Me trying to answer the question from experience, but my trem guitar is long scale with 500k pots and my fixed bridge is a short scale with 250k parts.
^ this.In theory, actually, it should be the other way around, as the yirlding support in a fully floating bridge should dampen higher frequencies disproportionately to the lower frequencies.
Is it an all steel ofr? Trems also have the springs in the back that act like a little reverb tank. They also lose a lot of bass from that gigantic cavity and the bridge making contact on just the knife edges of two posts. A lot depends on the trem. If it's made of good quality tone metals it can sound good but those cheap ones made of brass and zinc will just suck out half of your tone before you know it.

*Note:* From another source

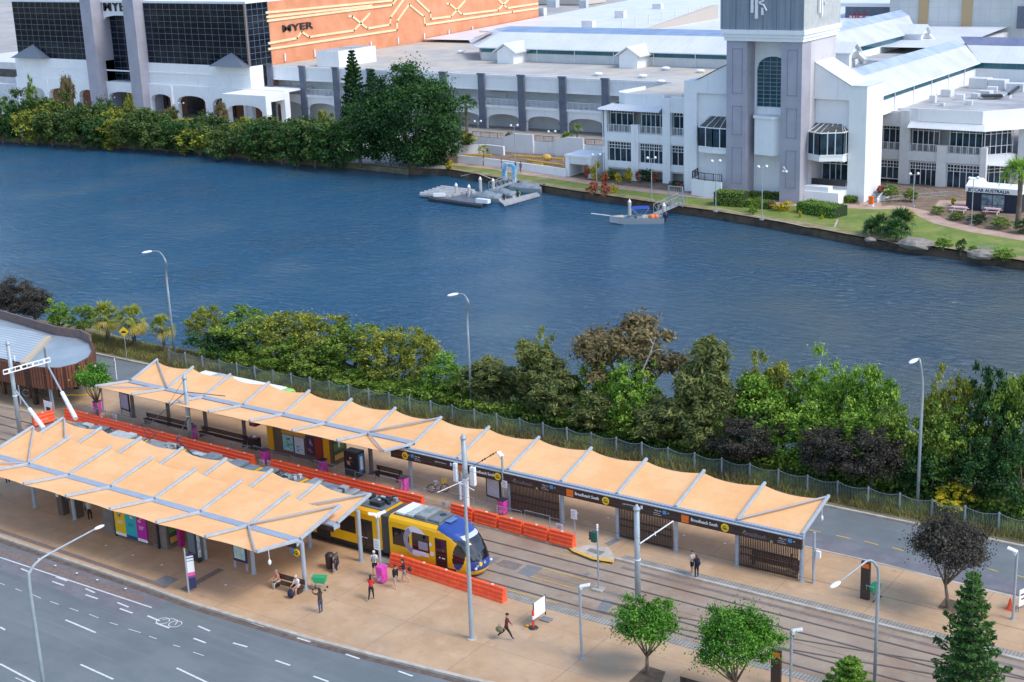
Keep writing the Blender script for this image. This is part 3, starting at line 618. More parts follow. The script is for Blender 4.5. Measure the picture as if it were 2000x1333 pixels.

Depends on lots of factors. Bridge is definitely one. Of course removing that much wood and changing nut material is going to matter. When palm muting, FR bridges have the ringing springs too. TOM gets a bit of ringing behind the bridge. Hipshot is pretty much silent.
So the bridge matters - but so do pickups, strings, woods, neck construction etc etc. So I don’t think you can make generalised statements that X type of guitar is brighter/darker/etc. It depends on the individual instrument and the combination of all factors together.
True, I'm glad you brought up the springs acting as a reverb tank, because I was actually wondering about that as well. I looked it up online and couldn't find anything definitive on that, but I definitely found posts on other forums about people getting unwanted resonance from their springs. So that could be the cause of it, at least in my case I kind of like the way it sounds tbh.
Yeah I agree that all the different components make a difference. I was originally thinking that the springs on a Floyd Rose + the metal nut would make most Floyd Rose guitars brighter and more resonant than fixed bridge guitars, but I guess that's not always the case. It could also be that my current fixed bridge guitars sound overly 'dead' for some reason. I typically don't have any issue getting a good tone running my guitars through my own rig, but since I'm recording DI's so I want to get the best tone possible straight from the guitar to send out for re-amping.